Judge Dredd 24

Judge Dredd 24
Judge Dredd 24 review
  • UK publisher / ISBN: Titan Books - 1-85286-133-9
  • Volume No.: 24
  • Release date: 1989
  • Format: Black and white
  • UPC: 9781852861339
  • Contains adult content?: no
  • Does this pass the Bechdel test?: no
  • Positive minority portrayal?: no
  • CATEGORIES: Horror, Science-Fiction

As Titan’s run of reprinting Judge Dredd stories neared its end, Ron Smith remained such a prolific artist that there was still time to squeeze in two further collections of his work in the final four volumes. This includes some of his earliest Dredd work from 1979 and his final regular contribution from 1985, by which point he was already established as artist of the Judge Dredd newspaper strip.

Horror is the thematic link, as all bar the final story toys with the form in one way or another, and even that has horrific undertones. While there are funny moments, and Smith’s art is fine, the consistent approach makes for a lack of variety when matched alongside the usual Dredd selection from the period.

Some elements root the stories resolutely in the 1980s. The two longest, both run to four parts and feature spiders. It’s a fair bet they’d have run a lot longer if conceived in the 1990s. In the first of those an invasion of mutant spiders makes it’s way to the city from the Cursed Earth, Smith astonishing with the detail. This isn’t only with the sheer number of dots included in the longs shots, but panels featuring fully or partially defined large spiders. ‘Nosferatu’ is a case of a single spider, actually a shape-changing alien able to pass as human, setting off a long chase sequence. John Wagner wrote this with Alan Grant, and was impressed enough with the Nosferatu race that they’d recur, but apart from Dredd’s novel method of tracking Nosferatu it’s ordinary. That also applies to ‘Alien Seeds’, Wagner’s version of Gremlins, but making straight for the scary bitey versions.

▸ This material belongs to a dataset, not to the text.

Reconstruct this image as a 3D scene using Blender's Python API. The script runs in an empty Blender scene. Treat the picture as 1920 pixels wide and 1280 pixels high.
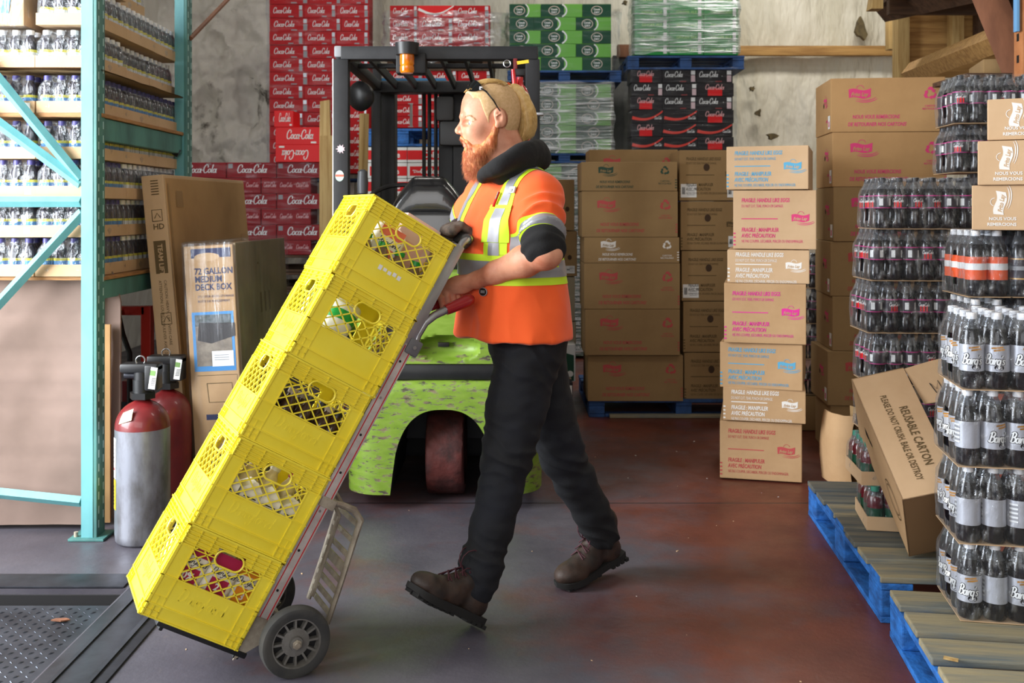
import bpy, bmesh, math, random
import numpy as np
from mathutils import Vector, Matrix, noise, Euler
R = math.radians
random.seed(7)
sc = bpy.context.scene
COL = sc.collection
F, H, YH = 1867.0, 1.30, 395.0          # focal length in px of the 1920 frame, lens height, horizon row

# ---------------------------------------------------------------- camera, world, lights, exposure
cam_d = bpy.data.cameras.new('camera')
cam = bpy.data.objects.new('camera', cam_d)
COL.objects.link(cam)
cam.location = (0, 0, H)
cam.rotation_euler = (R(90), 0, 0)
cam_d.sensor_width = 36.0
cam_d.lens = 36.0 * F / 1920
cam_d.shift_y = -(640 - YH) / 1920
cam_d.clip_start = 0.05
cam_d.dof.use_dof = True
cam_d.dof.focus_distance = 3.1
cam_d.dof.aperture_fstop = 6.0
sc.camera = cam

sc.view_settings.view_transform = 'Standard'
sc.view_settings.look = 'None'
sc.view_settings.exposure = 0.14
sc.view_settings.gamma = 1.0
sc.view_settings.use_curve_mapping = False
sc.cycles.use_denoising = True
sc.cycles.max_bounces = 6
sc.cycles.diffuse_bounces = 3
sc.cycles.glossy_bounces = 3
sc.cycles.transparent_max_bounces = 24
sc.cycles.sample_clamp_indirect = 6.0
sc.cycles.caustics_reflective = False
sc.cycles.caustics_refractive = False

w = bpy.data.worlds.new('world')
sc.world = w
w.use_nodes = True
w.node_tree.nodes['Background'].inputs[0].default_value = (0.62, 0.72, 0.92, 1)
w.node_tree.nodes['Background'].inputs[1].default_value = 0.5

def area(name, loc, target, sx, sy, power, col):
    d = bpy.data.lights.new(name, 'AREA')
    d.shape = 'RECTANGLE'
    d.size, d.size_y, d.energy, d.color = sx, sy, power, col
    o = bpy.data.objects.new(name, d)
    COL.objects.link(o)
    o.location = loc
    o.rotation_euler = (Vector(target) - Vector(loc)).to_track_quat('-Z', 'Y').to_euler()
    return o
# daylight through the open dock door on the left, and through the wide bay door behind the photographer
area('dock_daylight', (-3.35, 2.35, 1.85), (0.5, 2.25, 0.95), 2.2, 2.6, 390, (0.93, 0.97, 1.0))
area('bay_daylight', (-1.1, -2.6, 2.6), (0.4, 5.0, 1.2), 4.2, 2.6, 118, (1.0, 0.97, 0.93))
# fluorescent strips of the hall roof
for k, (lx, ly, e) in enumerate([(-0.9, 7.0, 26), (2.6, 8.4, 60), (2.3, 3.6, 22)]):
    area('roof_lamp', (lx, ly, 4.55), (lx, ly, 0), 1.5, 0.5, e, (1.0, 0.95, 0.86))

# ---------------------------------------------------------------- materials
MATS = {}
def lin(c):
    return tuple((v / 12.92 if v <= 0.04045 else ((v + 0.055) / 1.055) ** 2.4) for v in c)
def C8(r, g, b):
    return lin((r / 255, g / 255, b / 255))
def mat(name, col, rough=0.6, metal=0.0, col2=None, vs=4.0, vw=(0.4, 0.65), bump=0.0, bs=30.0, stretch=(1, 1, 1),
        trans=0.0, emit=None, coat=0.0, alpha=None, spec=0.5, sss=0.0, detail=5, sheen=0.0, bd=0.01):
    if name in MATS:
        return MATS[name]
    m = bpy.data.materials.new(name)
    MATS[name] = m
    m.use_nodes = True
    nt = m.node_tree
    b = nt.nodes['Principled BSDF']
    I = b.inputs
    I['Base Color'].default_value = (*col, 1)
    I['Roughness'].default_value = rough
    I['Metallic'].default_value = metal
    I['Specular IOR Level'].default_value = spec
    I['Coat Weight'].default_value = coat
    I['Transmission Weight'].default_value = trans
    if sheen:
        I['Sheen Weight'].default_value = sheen
    if sss:
        I['Subsurface Weight'].default_value = sss
        I['Subsurface Radius'].default_value = (0.012, 0.005, 0.003)
        I['Subsurface Scale'].default_value = 1.0
    if emit:
        I['Emission Color'].default_value = (*emit[:3], 1)
        I['Emission Strength'].default_value = emit[3]
    if col2 is not None or bump:
        tc = nt.nodes.new('ShaderNodeTexCoord')
        mp = nt.nodes.new('ShaderNodeMapping')
        mp.inputs['Scale'].default_value = stretch
        nt.links.new(tc.outputs['Object'], mp.inputs[0])
    if col2 is not None:
        n = nt.nodes.new('ShaderNodeTexNoise')
        n.inputs['Scale'].default_value = vs
        n.inputs['Detail'].default_value = detail
        n.inputs['Roughness'].default_value = 0.62
        nt.links.new(mp.outputs[0], n.inputs['Vector'])
        r = nt.nodes.new('ShaderNodeValToRGB')
        r.color_ramp.elements[0].position, r.color_ramp.elements[1].position = vw
        r.color_ramp.elements[0].color = (*col, 1)
        r.color_ramp.elements[1].color = (*col2, 1)
        nt.links.new(n.outputs['Fac'], r.inputs[0])
        nt.links.new(r.outputs[0], I['Base Color'])
    if bump:
        n2 = nt.nodes.new('ShaderNodeTexNoise')
        n2.inputs['Scale'].default_value = bs
        n2.inputs['Detail'].default_value = 4
        nt.links.new(mp.outputs[0], n2.inputs['Vector'])
        bp = nt.nodes.new('ShaderNodeBump')
        bp.inputs['Strength'].default_value = bump
        bp.inputs['Distance'].default_value = bd
        nt.links.new(n2.outputs['Fac'], bp.inputs['Height'])
        nt.links.new(bp.outputs[0], I['Normal'])
    return m

def film_mat(name, base=0.10, edge=0.45, streak=0.25, stretch=(6, 6, 30), tint=(0.95, 0.97, 1.0), rough=0.16, bump=0.6, ns=5.0):
    m = bpy.data.materials.new(name)
    m.use_nodes = True
    nt = m.node_tree
    nt.nodes.clear()
    N, L = nt.nodes.new, nt.links.new
    out = N('ShaderNodeOutputMaterial')
    mix = N('ShaderNodeMixShader')
    tr = N('ShaderNodeBsdfTransparent')
    tr.inputs[0].default_value = (*tint, 1)
    gl = N('ShaderNodeBsdfPrincipled')
    gl.inputs['Base Color'].default_value = (0.75, 0.78, 0.82, 1)
    gl.inputs['Roughness'].default_value = rough
    gl.inputs['Specular IOR Level'].default_value = 1.0
    gl.inputs['Metallic'].default_value = 0.6
    tc, mp = N('ShaderNodeTexCoord'), N('ShaderNodeMapping')
    mp.inputs['Scale'].default_value = stretch
    L(tc.outputs['Object'], mp.inputs[0])
    n = N('ShaderNodeTexNoise')
    n.inputs['Scale'].default_value = ns
    n.inputs['Detail'].default_value = 5
    L(mp.outputs[0], n.inputs['Vector'])
    bp = N('ShaderNodeBump')
    bp.inputs['Strength'].default_value = bump
    bp.inputs['Distance'].default_value = 0.02
    L(n.outputs['Fac'], bp.inputs['Height'])
    L(bp.outputs[0], gl.inputs['Normal'])
    lw = N('ShaderNodeLayerWeight')
    lw.inputs[0].default_value = 0.35
    L(bp.outputs[0], lw.inputs['Normal'])
    m1 = N('ShaderNodeMath'); m1.operation = 'MULTIPLY_ADD'
    m1.inputs[1].default_value, m1.inputs[2].default_value = edge, base
    L(lw.outputs['Facing'], m1.inputs[0])
    r = N('ShaderNodeValToRGB')
    r.color_ramp.elements[0].position, r.color_ramp.elements[1].position = 0.5, 0.72
    L(n.outputs['Fac'], r.inputs[0])
    m2 = N('ShaderNodeMath'); m2.operation = 'MULTIPLY_ADD'
    m2.inputs[1].default_value = streak
    L(r.outputs[0], m2.inputs[0]); L(m1.outputs[0], m2.inputs[2])
    m2.use_clamp = True
    L(m2.outputs[0], mix.inputs[0]); L(tr.outputs[0], mix.inputs[1]); L(gl.outputs[0], mix.inputs[2])
    L(mix.outputs[0], out.inputs[0])
    MATS[name] = m
    return m

KRAFT = mat('kraft', C8(193, 157, 116), 0.85, col2=C8(178, 141, 100), vs=2.5, bump=0.06, bs=60)
KRAFT_SH = mat('kraft_shade', C8(158, 128, 86), 0.88, col2=C8(143, 114, 76), vs=2.0, bump=0.05, bs=60)  # kraft darkened to its tone in shade, the shade put into the colour
KRAFT_R = mat('kraft_warm', C8(186, 146, 98), 0.86, col2=C8(170, 131, 86), vs=2.0, bump=0.05, bs=60)
KRAFT_P = mat('kraft_pale', C8(205, 172, 135), 0.86, col2=C8(190, 156, 118), vs=2.0, bump=0.05, bs=60)
KRAFT_END_SH = mat('kraft_end_shade', C8(140, 108, 74), 0.9)  # darker kraft, paints the shade on the tilted carton's down-facing end
TAPE = mat('tape', C8(165, 128, 82), 0.35)
GAP = mat('carton_seam', C8(70, 50, 34), 0.9)
INK_PINK = mat('ink_pink', C8(214, 62, 118), 0.8)
INK_RED = mat('ink_red', C8(190, 78, 78), 0.8)
INK_MAG = mat('ink_magenta', C8(222, 52, 150), 0.8)
INK_BLUE = mat('ink_blue', C8(92, 168, 204), 0.8)
INK_WHITE = mat('ink_white', C8(236, 232, 226), 0.8)
INK_GREEN = mat('ink_green', C8(42, 72, 58), 0.8)
INK_BROWN = mat('ink_brown', C8(96, 76, 44), 0.8)
INK_BLACK = mat('ink_black', C8(34, 32, 34), 0.8)
INK_NAVY = mat('ink_navy', C8(46, 52, 88), 0.8)
WHITE = mat('white_paper', C8(238, 238, 236), 0.7)
GREYP = mat('grey_print', C8(150, 150, 152), 0.7)
RED = mat('carton_red', C8(186, 10, 20), 0.6, col2=C8(160, 8, 16), vs=3, spec=.25)
RED_B = mat('carton_bright_red', C8(224, 14, 20), 0.5, spec=.3)
RED_D = mat('carton_deep_red', C8(150, 5, 18), 0.6, col2=C8(128, 4, 14), vs=3, spec=.25)
BLK_C = mat('carton_black', C8(28, 24, 27), 0.5, spec=.3)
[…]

The best story here would be Smith’s last for some while, and while it’s a shame this greyscaled reprint loses the fine colour spread, it’s a clever story about an opportunist not realising what they’ve stumbled across. There’s also a high moral tone adopted via the Lurker of the title having had the opportunity to do the right thing, but failing to do so, thus sealing his ultimate fate.

Judge Dredd 26 is the final selection of Smith’s Dredd stories, this time really skimming through his career to mop up some odds and sods.